The other new development in the final detail of the deal is the Government’s decision that the proceeds – around €340 million – will go into a special “connectivity fund”. This will form part of the strategic investment fund set up with the proceeds from the former National Pension Reserve Fund and intended for investment in key State projects.

While few details were announced, sources believe this fund will go to significant transport infrastructure projects. There was speculation that some of it could be deployed to develop the regional airports and, in particular, to pay down some of the debt of Cork Airport, but decisions on this are unlikely for some months.

Minister for Transport Paschal Donohoe said “the Government considers that a sale would be the best means of securing and enhancing Ireland’s connectivity”.
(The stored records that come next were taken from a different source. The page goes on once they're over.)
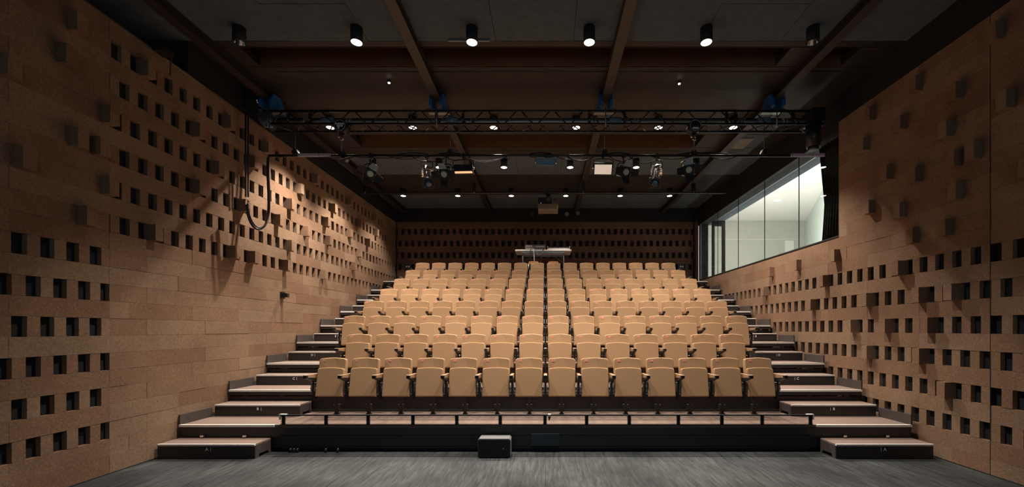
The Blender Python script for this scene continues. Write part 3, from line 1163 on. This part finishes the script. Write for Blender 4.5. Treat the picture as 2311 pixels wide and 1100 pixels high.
# blue trolleys on the ceiling rails
for k, xx in enumerate(RAILX):
    t = thing('beam_trolley', 'blue steel trolley gripping the %s dark ceiling rail above the truss' % ORD[k], 'trolley', (xx, YT + 0.10, ZT1), group='blue beam trolleys')
    for sx in (-1, 1):
        o = [(-0.20, 0.05), (0.20, 0.05), (0.20, 0.10), (0.06, 0.30), (-0.12, 0.30), (-0.20, 0.16)]
        MB().prism(o, sx * 0.095 - 0.022, sx * 0.095 + 0.022, axis='X').build('cheek_plate', M['blue'], t)
        MB().cyl((sx * 0.07, -0.06, 0.21), (sx * 0.025, -0.06, 0.21), 0.024, n=12).build('wheel', M['steel'], t)
    MB().box(-0.19, 0.19, -0.09, 0.09, 0.03, 0.05).build('hanger_plate', M['steel'], t)
    MB().cyl((0, -0.13, -0.30), (0, -0.13, 0.05), 0.010, n=8).build('hanger_rod', M['steel'], t)

# chain hoists
YBAR, ZBAR = 7.30, 4.915
for k, px in enumerate((773, 1565)):
    c = (px - PPX) * YT / FPX
    t = thing('chain_hoist', 'round black chain hoist with pale %s, hanging under the truss' % ('dashes on its face' if k == 0 else 'bar and ring on its face'), 'hoist', (c, YT - 0.03, 5.38), group='chain hoists')
    m = MB().cyl((0, -0.07, 0), (0, 0.10, 0), 0.112, n=28)
    m.cyl((0, -0.02, 0.09), (0, 0.03, 0.09), 0.06, n=16)
    m.build('housing', M['blacksteel'], t)
    m = MB()
    pts = [(0.094 * math.cos(2 * math.pi * q / 28), -0.072, 0.094 * math.sin(2 * math.pi * q / 28)) for q in range(29)]
    m.tube(pts, 0.004, 6)
    m.build('rim', plain('grey_green_rim', (0.35, 0.42, 0.40), 0.4), t)
    m = MB()
    if k == 0:
        for (zz, xs) in ((0.025, (-0.06, -0.02, 0.02, 0.06)), (-0.012, (-0.035, 0.0, 0.04)), (-0.048, (-0.02,))):
            for x_ in xs:
                m.box(x_ - 0.015, x_ + 0.015, -0.078, -0.071, zz - 0.014, zz + 0.014)
    else:
        m.box(-0.05, 0.055, -0.074, -0.071, -0.065, -0.035)
    m.build('face_mark', M['white'], t)
    m = MB().cyl((0, 0.0, -0.11), (0, 0, -0.17), 0.05, 0.025, n=14)
    m.build('hook_block', M['black'], t)
    m = MB().tube([(0, 0, -0.17), (0.03, 0, -0.19), (0.025, 0, -0.225), (-0.005, 0, -0.235), (-0.03, 0, -0.215)], 0.010)
    m.tube([(-0.07, -0.01, -0.17), (-0.03, -0.01, -0.19)], 0.014)
    m.build('hook', M['chrome'], t)
    m = MB()
    z_ = -0.235
    q = 0
    while z_ > -0.42:
        pts = []
        for a in range(13):
            th = 2 * math.pi * a / 12
            px_, pz_ = 0.010 * math.cos(th), 0.019 * math.sin(th)
            pts.append((px_, 0, z_ - 0.015 + pz_) if q % 2 == 0 else (0, px_, z_ - 0.015 + pz_))
        m.tube(pts, 0.0035, 5)
        z_ -= 0.028
        q += 1
    m.build('chain', M['steel'], t)

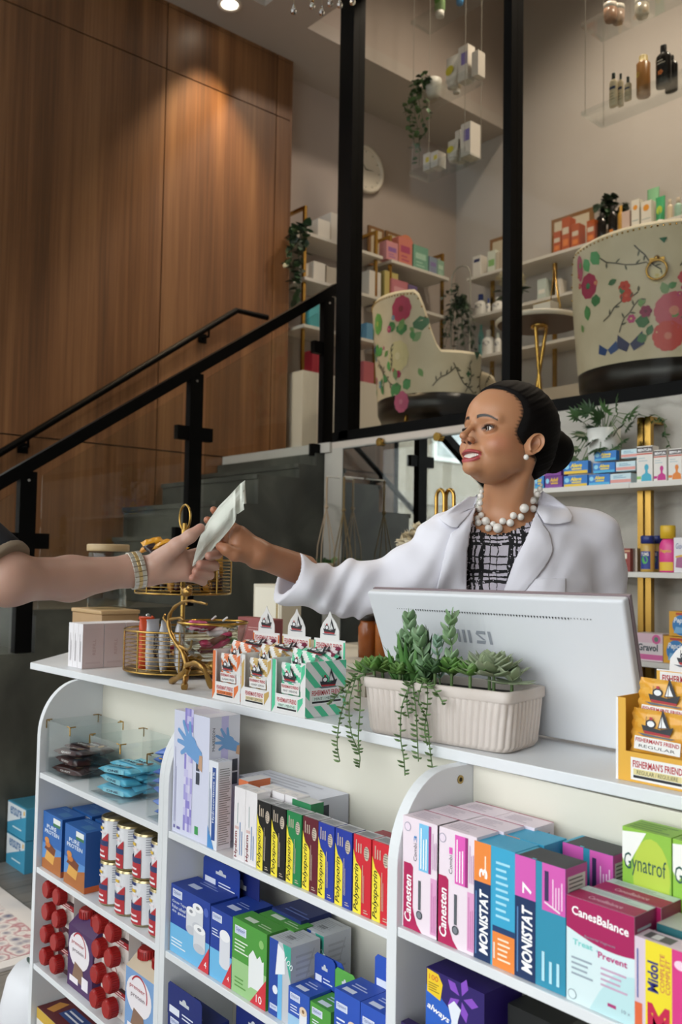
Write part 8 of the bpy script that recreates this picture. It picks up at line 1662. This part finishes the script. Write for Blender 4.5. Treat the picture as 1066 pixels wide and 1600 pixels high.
# necklace of pearls resting on skin and dress
tr1 = BVHTree.FromPolygons([tuple(map(float, v)) for v in Vh], [tuple(map(int, f)) for f in Fh]); tr2 = BVHTree.FromPolygons([tuple(map(float, v)) for v in Vd], [tuple(map(int, f)) for f in Fd])
PLS = [(346, 492, 11), (344, 517, 11), (342, 540, 13), (333, 572, 11), (348, 561, 12), (338, 588, 13), (364, 582, 16), (373, 607, 13), (390, 592, 11), (407, 607, 18), (425, 582, 13), (452, 588, 14), (463, 562, 13), (489, 567, 13), (502, 536, 17), (532, 508, 13), (534, 538, 13), (549, 485, 12), (558, 466, 10), (563, 453, 6), (350, 475, 8)]
nk = None
for x, y, r_ in PLS:
    px, py = CP([(x, y)])[0]; d = ray(px, py).normalized(); hits = [h[0] for h in (tr1.ray_cast(CAM, d, 6), tr2.ray_cast(CAM, d, 6)) if h[0] is not None]
    p = min(hits, key=lambda q_: (q_-CAM).length) if hits else onD(px, py, D0)
    R_ = r_/2.2876/F_PX*(p-CAM).length*.98; p = p-d*R_*.85
    if nk is None: nk = MB()
    g = MB(); g.sph(p, R_, 'pearl', 18); o = g.build('pearl', wo); o.matrix_parent_inverse = Matrix.Translation(-wo.location)
# ---------------- paper bag
bo = [(535, 645), (553, 560), (575, 480), (600, 405), (645, 330), (720, 225), (800, 145), (868, 70), (903, 45), (905, 120), (911, 208), (892, 212), (896, 250), (850, 282), (843, 275), (838, 318), (828, 342), (790, 395), (715, 480), (660, 545), (600, 600)]
g = MB(); DB = 1.705
def bagD(x, y): return DB + .012*math.sin((x-y)*.008) - .05*((x-535)/370)*.3 + .02*((645-y)/600)
pf = [HP(x, y, bagD(x, y)-.004) for x, y in bo]; pb = [HP(x, y, bagD(x, y)+.006) for x, y in bo]
from mathutils.geometry import tessellate_polygon
import numpy as _np
def bag_side(dsign, key):
    xs_, ys_ = [], []; rim = bo; gx, gy = np.meshgrid(np.arange(530, 915, 16.), np.arange(45, 650, 16.)); gx, gy = gx.ravel(), gy.ravel(); ins = inside(gx, gy, rim)
    from mathutils.geometry import delaunay_2d_cdt
    ra = np.array(rim, float); dm = np.min(np.hypot(gx[:, None]-ra[None, :, 0], gy[:, None]-ra[None, :, 1]), axis=1); ok = ins & (dm > 9)
    vo, _, fo, *_r = delaunay_2d_cdt([Vector(p) for p in rim]+[Vector((float(a), float(c_))) for a, c_ in zip(gx[ok], gy[ok])], [(i, (i+1) % len(rim)) for i in range(len(rim))], [], 1, 1e-4)
    out = []
    for v in vo:
        x, y = v.x, v.y; e = min(1, float(np.min([np.hypot(x-(a[0]+(b_[0]-a[0])*t), y-(a[1]+(b_[1]-a[1])*t)) for a, b_ in zip(rim, rim[1:]+rim[:1]) for t in (0, .25, .5, .75)]))/45)
        cr = (x-535)*.62-(645-y)*.38  # crease across
        bulge = .007*e*(1+.5*math.sin(x*.04+y*.03))+.003*math.sin((x+y)*.03) + .0035*abs(math.sin((x*.8-y*.6)*.012)); 
        if x > 820: bulge += .004*math.sin((x-820)*.11)
        out.append(HP(x, y, bagD(x, y)-dsign*bulge))
    fs = [tuple(f) for f in fo]; a, b_, c_ = (out[i] for i in fs[0][:3]); s_ = (b_-a).cross(c_-a).dot(CAM-a)*dsign
    g.add(out, fs if s_ > 0 else [f[::-1] for f in fs], key, False)
bag_side(1, 'bag_paper') if 'bag_paper' in MATS else (noisemat('bag_paper', (1, 1, 1), [(.3, '#cfd3c8'), (.7, '#dadcd2')], .7, 3, 30, bump=.1), bag_side(1, 'bag_paper')); bag_side(-1, 'bag_paper')
tag(g.build('paper_bag'), 'folded white paper prescription bag passed between the two hands', 'bag')
# ---------------- the customer at the left edge
cu = tag(empty('person', (-1.72, .10, 0)), 'customer at the left edge reaching out a bare arm with a wristwatch', 'person')
DC = 1.70
cw = HP(215, 680, DC+.0); 
c_palm = [(HP(240, 660, DC), HP(470, 610, DC+.02), .026, .024), (HP(240, 700, DC), HP(480, 690, DC+.015), .024, .021), (HP(300, 620, DC-.002), HP(440, 560, DC+.012), .024, .020)]
c_th = ([HP(320, 590, DC-.008), HP(430, 500, DC-.020), HP(520, 435, DC-.020), HP(592, 378, DC-.012)], [.0200, .0140, .0115, .0090])
c_f = [([HP(520, 570, DC+.020), HP(640, 530, DC+.036), HP(710, 560, DC+.022), HP(650, 572, DC-.008)], [.0118, .0100, .0092, .0078]),
       ([HP(520, 615, DC+.022), HP(635, 600, DC+.034), HP(690, 640, DC+.020), HP(590, 628, DC-.010)], [.0118, .0102, .0094, .0080]),
       ([HP(515, 665, DC+.020), HP(610, 665, DC+.030), HP(655, 705, DC+.014), HP(560, 680, DC-.014)], [.0115, .0098, .0090, .0078]),
       ([HP(500, 715, DC+.014), HP(575, 730, DC+.022), HP(610, 750, DC+.008), HP(535, 725, DC-.014)], [.0102, .0086, .0080, .0070])]
ce_ = onD(12, 905, 1.50); csh = onD(-240, 690, 1.58)
def chand(P):
    w0 = onD(205, 892, 1.695); m_ = onD(110, 904, 1.62)
    d = capsule(P, cw, w0, .0265, .0270); d = su(d, capsule(P, w0, m_, .0275, .038), .02); d = su(d, capsule(P, m_, ce_, .038, .037), .02); d = su(d, capsule(P, ce_, csh, .042, .055), .03)
    for a, b_, ra, rb_ in c_palm: d = su(d, capsule(P, a, b_, ra*.80, rb_*.78), .014)
    d = chain(P, d, *c_th, k=.008)
    for p_, r_ in c_f: d = su(d, chain(P, None, p_, r_, .002), .0025)
    return d
lo_, hi_ = bounds([cw, onD(12, 905, 1.50), HP(710, 560, DC+.03), HP(592, 378, DC-.02), HP(610, 750, DC), HP(650, 572, DC-.03), onD(-30, 890, 1.52)], .045); Va, Fa = nets(chand, lo_, hi_, .0022)
ca = handcol(Va, [p[0][-1] for p in c_f]+[c_th[0][-1]], '#c29a88', '#b3705f')
# rest of the figure, outside the photo's left edge
def cbody(P):
    b0 = Vector((-1.80, .02, 0)); d = capsule(P, (b0.x, b0.y, 1.0), (b0.x, b0.y, 1.36), .135, .155); d = su(d, capsule(P, csh, Vector((b0.x-.16, b0.y-.22, csh.z)), .06, .06), .06); d = su(d, capsule(P, (b0.x, b0.y, 1.4), (b0.x, b0.y, 1.56), .055, .05), .03); d = su(d, ell(P, (b0.x, b0.y, 1.66), (.075, .095, .115)), .02)
    d = su(d, capsule(P, (b0.x-.16, b0.y-.22, csh.z), (b0.x-.20, b0.y-.26, 1.05), .05, .04), .03)
    return d
Vq, Fq_ = nets(cbody, (-2.2, -.5, .9), (-1.45, .55, 1.85), .012)
n0 = len(Va); mesh_obj('body', np.concatenate([Va, Vq]), [tuple(map(int, f)) for f in Fa]+[tuple(int(i)+n0 for i in f) for f in Fq_], 'skin', cu, np.concatenate([ca, np.tile(C3('#c29a88'), (len(Vq), 1))]))
def cshirt(P):
    b0 = Vector((-1.80, .02, 0)); d = capsule(P, (b0.x, b0.y, .98), (b0.x, b0.y, 1.36), .150, .170); d = su(d, capsule(P, csh, Vector((b0.x-.16, b0.y-.22, csh.z)), .075, .075), .06)
    s_ = capsule(P, ce_, csh, .060, .072); e_ = onD(0, 893, 1.50); ax = npv((ce_-csh).normalized()); s_ = np.maximum(s_, (P-npv(e_))@ax); return su(d, s_, .03)
Vs, Fs = nets(cshirt, (-2.2, -.5, .8), (-1.0, .75, 1.62), .010); mesh_obj('polo_shirt', Vs, Fs, '#0d1018/.8', cu)
def ctrim(P):
    e_ = onD(0, 893, 1.50); ax = npv((ce_-csh).normalized()); k = (P-npv(e_))@ax; return np.maximum(np.maximum(capsule(P, ce_, csh, .0615, .0735), k-.003), -(k+.010))
lo_, hi_ = bounds([onD(6, 893, 1.50)], .09); Vt, Ft = nets(ctrim, lo_, hi_, .003); mesh_obj('sleeve_trim', Vt, Ft, '#8a7a66/.8', cu)
def clegs(P):
    d = None
    for s_ in (-1, 1):
        x, y = -1.80+.09*s_, .02-.05*s_; e = capsule(P, (x, y, .98), (x, y, .5), .095, .065); e = su(e, capsule(P, (x, y, .5), (x, y, .06), .065, .05), .02); d = e if d is None else np.minimum(d, e)
    return d
Vl, Fl = nets(clegs, (-2.1, -.3, .0), (-1.5, .3, 1.1), .012); mesh_obj('trousers', Vl, Fl, '#20242c/.8', cu)
Vh2, Fh2 = nets(lambda P: np.maximum(ell(P, (-1.80, .015, 1.685), (.083, .103, .112)), np.maximum(1.66-P[:, 2], (P[:, 0]+P[:, 1]*0+1.80)-.055)), (-1.95, -.15, 1.55), (-1.65, .2, 1.85), .008); mesh_obj('hair', Vh2, Fh2, '#2c2018/.6', cu)
# wristwatch
ax = (onD(225, 888, 1.70)-onD(190, 895, 1.68)).normalized(); wc = onD(212, 891, 1.692); u_ = (UPV-ax*UPV.dot(ax)).normalized(); v_ = ax.cross(u_); 
wt = tag(empty('wristwatch', wc), 'steel and gold link wristwatch on the customer arm', 'watch'); Tw = Matrix.Translation(-wc)
SLV = '#d6d2c6/.3/.7'
for k in range(22):
    t = 2*PI*k/22; c_ = wc+u_*(math.cos(t)*.0335)+v_*(math.sin(t)*.0325); tn = (u_*-math.sin(t)+v_*math.cos(t)).normalized(); nr = (u_*math.cos(t)+v_*math.sin(t)).normalized()
    for j, (o_, w_, key) in enumerate(((-.0075, .0042, SLV), (0, .0034, '#d9bd84/.3/.7'), (.0075, .0042, SLV))):
        g = MB(); g.T = Matrix((ax, tn, nr)).transposed().to_4x4(); g.T.translation = c_+ax*o_; g.rbox(-w_, w_, -.0044, .0044, -.0015, .0017, key, .0007); o = g.build('link', wt); o.matrix_parent_inverse = Tw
IAG has given a commitment that Aer Lingus will continue to operate its current daily schedules between Heathrow and Dublin, Cork and Shannon for at least seven years. The final two years of this period are subject to a condition that airport charges would not increase beyond certain levels.

Existing services

In the first five years post-acquisition, Aer Lingus’s remaining Heathrow slots, which are currently operated from Belfast, will continue to be used on routes to and from the island of Ireland.

For consumers, this will mean a continuation of existing services to London’s main airport, with new routes also promised to North America and increased connectivity with other locations via Heathrow and Madrid, where IAG owns Spanish airline, Iberia.